(Rows from a 3D scene dataset)
==========

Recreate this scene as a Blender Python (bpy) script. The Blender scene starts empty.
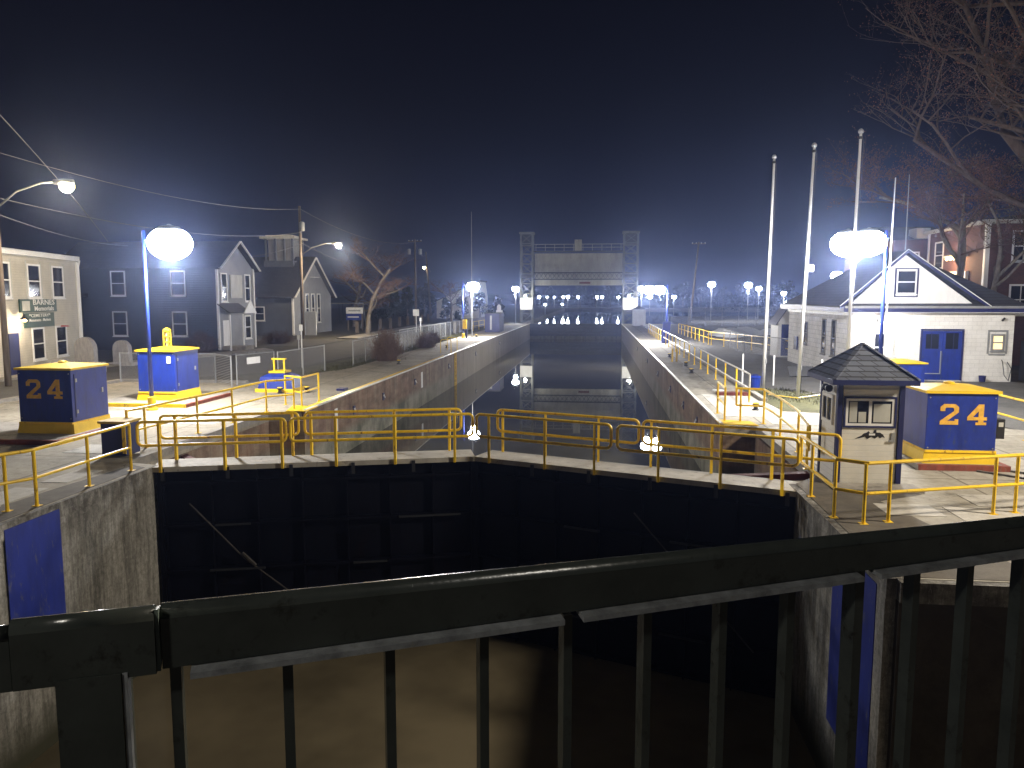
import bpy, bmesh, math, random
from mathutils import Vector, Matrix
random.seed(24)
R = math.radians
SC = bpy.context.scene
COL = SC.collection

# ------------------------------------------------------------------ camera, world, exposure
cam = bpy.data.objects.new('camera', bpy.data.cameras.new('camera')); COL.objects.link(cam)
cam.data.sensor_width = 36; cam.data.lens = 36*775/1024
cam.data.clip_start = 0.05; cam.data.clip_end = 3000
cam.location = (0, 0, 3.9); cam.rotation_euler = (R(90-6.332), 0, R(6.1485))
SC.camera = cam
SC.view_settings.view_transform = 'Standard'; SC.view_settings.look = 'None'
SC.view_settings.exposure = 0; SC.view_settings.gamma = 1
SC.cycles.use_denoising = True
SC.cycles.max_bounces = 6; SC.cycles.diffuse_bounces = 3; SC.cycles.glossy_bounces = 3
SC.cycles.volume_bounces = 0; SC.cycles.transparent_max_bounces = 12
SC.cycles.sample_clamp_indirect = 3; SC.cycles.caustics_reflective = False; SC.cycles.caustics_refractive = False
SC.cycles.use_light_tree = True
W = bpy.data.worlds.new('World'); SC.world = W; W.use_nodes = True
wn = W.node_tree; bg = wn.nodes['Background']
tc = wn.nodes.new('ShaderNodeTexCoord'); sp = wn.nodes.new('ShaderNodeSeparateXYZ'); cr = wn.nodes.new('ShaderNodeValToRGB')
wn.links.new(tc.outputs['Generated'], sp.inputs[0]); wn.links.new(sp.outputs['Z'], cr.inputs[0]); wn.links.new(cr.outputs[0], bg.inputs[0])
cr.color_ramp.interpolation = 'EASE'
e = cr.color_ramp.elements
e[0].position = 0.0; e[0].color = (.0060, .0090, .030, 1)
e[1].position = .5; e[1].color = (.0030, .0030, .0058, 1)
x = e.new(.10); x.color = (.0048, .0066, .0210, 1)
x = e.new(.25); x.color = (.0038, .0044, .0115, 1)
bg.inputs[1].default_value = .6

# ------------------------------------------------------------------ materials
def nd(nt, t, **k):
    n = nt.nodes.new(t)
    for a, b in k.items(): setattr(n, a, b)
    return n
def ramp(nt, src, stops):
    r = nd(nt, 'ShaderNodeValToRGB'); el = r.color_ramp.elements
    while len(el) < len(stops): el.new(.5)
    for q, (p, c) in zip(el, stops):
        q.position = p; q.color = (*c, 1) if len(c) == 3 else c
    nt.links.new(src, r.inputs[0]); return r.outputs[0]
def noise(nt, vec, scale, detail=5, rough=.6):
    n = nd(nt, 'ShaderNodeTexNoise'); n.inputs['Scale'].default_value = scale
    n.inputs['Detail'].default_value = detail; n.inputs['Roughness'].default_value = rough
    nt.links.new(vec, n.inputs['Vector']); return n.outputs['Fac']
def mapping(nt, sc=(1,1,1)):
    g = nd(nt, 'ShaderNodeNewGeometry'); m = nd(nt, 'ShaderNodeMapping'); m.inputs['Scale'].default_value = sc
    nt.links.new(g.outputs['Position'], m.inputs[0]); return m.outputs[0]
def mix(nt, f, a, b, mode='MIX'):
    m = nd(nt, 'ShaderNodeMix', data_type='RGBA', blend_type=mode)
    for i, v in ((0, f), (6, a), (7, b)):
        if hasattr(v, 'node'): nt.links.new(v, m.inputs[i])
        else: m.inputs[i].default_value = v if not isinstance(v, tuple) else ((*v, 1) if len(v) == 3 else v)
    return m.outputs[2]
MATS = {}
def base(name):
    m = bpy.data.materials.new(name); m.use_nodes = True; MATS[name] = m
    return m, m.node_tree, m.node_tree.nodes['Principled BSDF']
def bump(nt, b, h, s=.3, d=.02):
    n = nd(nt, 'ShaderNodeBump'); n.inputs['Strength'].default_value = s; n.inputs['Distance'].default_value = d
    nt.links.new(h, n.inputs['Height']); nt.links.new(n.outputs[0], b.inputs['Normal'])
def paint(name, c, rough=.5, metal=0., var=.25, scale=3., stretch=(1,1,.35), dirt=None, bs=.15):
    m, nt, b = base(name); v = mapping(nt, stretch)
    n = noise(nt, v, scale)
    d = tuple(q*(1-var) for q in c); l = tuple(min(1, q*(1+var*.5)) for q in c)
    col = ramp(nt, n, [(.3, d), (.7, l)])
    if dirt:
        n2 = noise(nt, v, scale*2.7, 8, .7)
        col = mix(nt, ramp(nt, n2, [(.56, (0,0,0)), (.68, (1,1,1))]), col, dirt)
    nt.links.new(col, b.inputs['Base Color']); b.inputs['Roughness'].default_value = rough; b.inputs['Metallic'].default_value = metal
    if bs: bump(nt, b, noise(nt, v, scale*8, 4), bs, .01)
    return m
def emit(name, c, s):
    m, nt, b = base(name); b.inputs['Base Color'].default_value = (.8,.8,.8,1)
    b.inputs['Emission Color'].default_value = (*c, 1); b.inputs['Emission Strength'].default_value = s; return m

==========

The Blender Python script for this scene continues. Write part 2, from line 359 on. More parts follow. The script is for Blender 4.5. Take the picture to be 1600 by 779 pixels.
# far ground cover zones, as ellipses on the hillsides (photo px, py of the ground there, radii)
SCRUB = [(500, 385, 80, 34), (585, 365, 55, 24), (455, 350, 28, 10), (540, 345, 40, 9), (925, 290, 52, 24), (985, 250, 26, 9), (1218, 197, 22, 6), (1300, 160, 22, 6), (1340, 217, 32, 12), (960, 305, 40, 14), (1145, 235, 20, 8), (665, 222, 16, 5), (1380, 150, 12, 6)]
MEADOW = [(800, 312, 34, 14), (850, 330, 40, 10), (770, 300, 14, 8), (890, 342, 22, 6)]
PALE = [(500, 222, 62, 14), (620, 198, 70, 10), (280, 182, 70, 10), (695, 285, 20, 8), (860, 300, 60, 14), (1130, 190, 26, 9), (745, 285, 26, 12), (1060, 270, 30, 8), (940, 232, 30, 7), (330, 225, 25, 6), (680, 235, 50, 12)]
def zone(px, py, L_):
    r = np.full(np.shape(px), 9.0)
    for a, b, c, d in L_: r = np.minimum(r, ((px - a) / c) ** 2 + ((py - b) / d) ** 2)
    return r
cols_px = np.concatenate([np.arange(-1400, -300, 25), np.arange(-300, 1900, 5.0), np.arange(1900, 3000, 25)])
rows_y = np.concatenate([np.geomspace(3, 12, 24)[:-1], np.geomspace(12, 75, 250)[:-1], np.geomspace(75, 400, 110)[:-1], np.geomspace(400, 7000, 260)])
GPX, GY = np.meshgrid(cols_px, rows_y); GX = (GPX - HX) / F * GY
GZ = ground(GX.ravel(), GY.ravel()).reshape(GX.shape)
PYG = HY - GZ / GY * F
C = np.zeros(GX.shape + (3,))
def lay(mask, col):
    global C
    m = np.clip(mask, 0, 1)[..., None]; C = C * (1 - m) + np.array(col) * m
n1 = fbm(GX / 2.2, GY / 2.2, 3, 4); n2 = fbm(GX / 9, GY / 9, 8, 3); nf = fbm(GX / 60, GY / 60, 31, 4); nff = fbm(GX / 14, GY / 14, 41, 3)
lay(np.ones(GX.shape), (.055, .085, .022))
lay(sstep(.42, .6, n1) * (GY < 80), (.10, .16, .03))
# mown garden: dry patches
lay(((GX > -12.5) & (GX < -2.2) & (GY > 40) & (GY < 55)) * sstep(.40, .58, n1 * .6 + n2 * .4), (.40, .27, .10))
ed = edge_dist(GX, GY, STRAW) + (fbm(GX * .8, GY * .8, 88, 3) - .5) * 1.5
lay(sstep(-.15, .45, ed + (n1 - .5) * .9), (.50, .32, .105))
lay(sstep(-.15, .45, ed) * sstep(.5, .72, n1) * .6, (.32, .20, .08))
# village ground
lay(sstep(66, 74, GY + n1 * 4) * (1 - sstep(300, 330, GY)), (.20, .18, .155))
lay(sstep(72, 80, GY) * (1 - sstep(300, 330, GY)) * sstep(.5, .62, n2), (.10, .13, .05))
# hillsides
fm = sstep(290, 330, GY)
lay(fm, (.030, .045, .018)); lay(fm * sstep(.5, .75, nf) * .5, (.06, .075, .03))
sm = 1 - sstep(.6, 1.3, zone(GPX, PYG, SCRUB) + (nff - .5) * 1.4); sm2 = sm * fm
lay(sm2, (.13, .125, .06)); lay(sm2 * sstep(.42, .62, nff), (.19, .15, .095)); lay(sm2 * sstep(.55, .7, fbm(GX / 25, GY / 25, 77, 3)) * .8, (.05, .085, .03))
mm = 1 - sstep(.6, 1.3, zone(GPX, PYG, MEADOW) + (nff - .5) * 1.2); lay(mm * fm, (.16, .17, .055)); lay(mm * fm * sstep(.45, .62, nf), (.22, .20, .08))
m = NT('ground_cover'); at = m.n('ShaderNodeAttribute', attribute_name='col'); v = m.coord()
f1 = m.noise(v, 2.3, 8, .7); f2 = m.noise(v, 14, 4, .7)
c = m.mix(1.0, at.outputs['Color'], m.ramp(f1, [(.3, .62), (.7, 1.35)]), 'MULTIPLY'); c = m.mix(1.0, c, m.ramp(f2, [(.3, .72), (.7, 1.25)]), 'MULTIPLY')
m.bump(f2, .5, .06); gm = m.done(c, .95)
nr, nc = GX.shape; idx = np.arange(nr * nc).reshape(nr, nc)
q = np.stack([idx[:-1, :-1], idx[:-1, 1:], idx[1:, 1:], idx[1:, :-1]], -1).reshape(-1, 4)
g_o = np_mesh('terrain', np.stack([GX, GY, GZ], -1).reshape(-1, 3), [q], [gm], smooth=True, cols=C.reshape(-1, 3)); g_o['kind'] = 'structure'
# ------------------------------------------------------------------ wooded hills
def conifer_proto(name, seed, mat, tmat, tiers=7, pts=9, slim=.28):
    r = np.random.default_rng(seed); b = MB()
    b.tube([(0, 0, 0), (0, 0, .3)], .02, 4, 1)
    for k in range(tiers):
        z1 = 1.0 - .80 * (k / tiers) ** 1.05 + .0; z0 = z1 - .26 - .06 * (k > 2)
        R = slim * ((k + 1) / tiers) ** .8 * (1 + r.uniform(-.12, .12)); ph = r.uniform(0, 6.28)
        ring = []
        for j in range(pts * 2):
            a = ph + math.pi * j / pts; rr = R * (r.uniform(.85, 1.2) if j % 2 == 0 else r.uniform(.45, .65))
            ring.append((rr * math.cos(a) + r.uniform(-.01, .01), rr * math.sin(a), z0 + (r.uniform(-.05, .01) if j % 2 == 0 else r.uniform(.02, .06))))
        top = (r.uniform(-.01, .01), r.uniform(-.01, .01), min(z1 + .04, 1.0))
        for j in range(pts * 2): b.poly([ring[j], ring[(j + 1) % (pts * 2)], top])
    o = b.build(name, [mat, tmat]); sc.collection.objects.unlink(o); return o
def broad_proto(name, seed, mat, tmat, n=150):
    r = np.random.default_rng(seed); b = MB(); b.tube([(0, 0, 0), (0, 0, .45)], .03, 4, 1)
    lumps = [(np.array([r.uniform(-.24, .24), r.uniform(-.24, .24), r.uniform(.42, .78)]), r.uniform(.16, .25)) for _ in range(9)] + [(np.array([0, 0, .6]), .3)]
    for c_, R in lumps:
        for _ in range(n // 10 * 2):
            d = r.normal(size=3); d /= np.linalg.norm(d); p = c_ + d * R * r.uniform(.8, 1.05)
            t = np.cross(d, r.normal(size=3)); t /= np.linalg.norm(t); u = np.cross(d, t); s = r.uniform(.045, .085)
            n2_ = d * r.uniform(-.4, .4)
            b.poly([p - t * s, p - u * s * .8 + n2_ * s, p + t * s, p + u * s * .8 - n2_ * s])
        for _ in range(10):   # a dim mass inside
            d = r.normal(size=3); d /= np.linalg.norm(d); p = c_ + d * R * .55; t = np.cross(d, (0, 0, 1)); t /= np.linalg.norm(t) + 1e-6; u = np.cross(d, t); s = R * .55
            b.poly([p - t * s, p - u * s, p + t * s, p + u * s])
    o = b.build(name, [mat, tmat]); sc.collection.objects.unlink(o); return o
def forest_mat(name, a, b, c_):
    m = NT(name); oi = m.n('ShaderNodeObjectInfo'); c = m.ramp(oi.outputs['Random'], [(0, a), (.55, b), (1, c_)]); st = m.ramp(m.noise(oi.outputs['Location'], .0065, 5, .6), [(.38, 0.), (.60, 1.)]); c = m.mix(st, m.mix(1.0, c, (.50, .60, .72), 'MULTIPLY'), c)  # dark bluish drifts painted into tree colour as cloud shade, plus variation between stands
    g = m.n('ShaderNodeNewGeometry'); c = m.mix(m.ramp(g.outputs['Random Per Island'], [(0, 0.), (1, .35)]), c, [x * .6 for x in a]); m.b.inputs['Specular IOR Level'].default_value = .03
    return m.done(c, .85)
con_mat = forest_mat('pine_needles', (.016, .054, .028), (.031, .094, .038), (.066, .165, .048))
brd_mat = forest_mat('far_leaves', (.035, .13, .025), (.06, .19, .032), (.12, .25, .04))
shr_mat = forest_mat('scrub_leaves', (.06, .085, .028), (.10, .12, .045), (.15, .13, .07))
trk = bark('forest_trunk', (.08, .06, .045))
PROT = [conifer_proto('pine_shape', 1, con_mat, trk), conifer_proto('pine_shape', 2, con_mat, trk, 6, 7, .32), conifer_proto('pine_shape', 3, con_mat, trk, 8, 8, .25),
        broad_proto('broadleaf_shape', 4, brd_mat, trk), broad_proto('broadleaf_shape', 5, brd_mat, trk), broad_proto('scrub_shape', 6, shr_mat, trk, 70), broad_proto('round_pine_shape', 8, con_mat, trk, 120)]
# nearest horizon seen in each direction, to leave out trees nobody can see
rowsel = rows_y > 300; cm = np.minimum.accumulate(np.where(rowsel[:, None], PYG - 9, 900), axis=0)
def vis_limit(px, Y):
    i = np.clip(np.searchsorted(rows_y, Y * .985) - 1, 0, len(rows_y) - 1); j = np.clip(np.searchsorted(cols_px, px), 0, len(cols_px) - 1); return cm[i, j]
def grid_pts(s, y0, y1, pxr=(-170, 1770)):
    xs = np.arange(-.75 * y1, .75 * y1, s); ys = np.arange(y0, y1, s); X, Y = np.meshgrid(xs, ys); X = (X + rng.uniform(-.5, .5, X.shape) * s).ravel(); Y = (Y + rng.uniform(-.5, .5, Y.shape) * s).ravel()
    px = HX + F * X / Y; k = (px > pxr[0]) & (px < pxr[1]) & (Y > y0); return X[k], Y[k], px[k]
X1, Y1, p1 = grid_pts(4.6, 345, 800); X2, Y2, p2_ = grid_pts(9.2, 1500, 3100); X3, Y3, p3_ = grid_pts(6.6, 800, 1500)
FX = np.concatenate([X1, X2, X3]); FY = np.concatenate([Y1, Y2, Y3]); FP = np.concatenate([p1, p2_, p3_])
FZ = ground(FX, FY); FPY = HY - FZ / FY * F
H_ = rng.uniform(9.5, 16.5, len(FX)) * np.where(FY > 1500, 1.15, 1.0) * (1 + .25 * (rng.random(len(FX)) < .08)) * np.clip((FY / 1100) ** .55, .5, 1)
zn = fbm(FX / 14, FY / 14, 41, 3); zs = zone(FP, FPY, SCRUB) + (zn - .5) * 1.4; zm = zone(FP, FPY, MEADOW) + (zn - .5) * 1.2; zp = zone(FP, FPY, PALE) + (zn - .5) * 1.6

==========

## Stated task
Do not include pictures. Give again exactly the lines starting at the one with "Recreate this scene" and ending at the one with "COL = SC.collection", both included.

## Correct output
Recreate this scene as a Blender Python (bpy) script. The Blender scene starts empty.
import bpy, bmesh, math, random
from mathutils import Vector, Matrix
random.seed(24)
R = math.radians
SC = bpy.context.scene
COL = SC.collection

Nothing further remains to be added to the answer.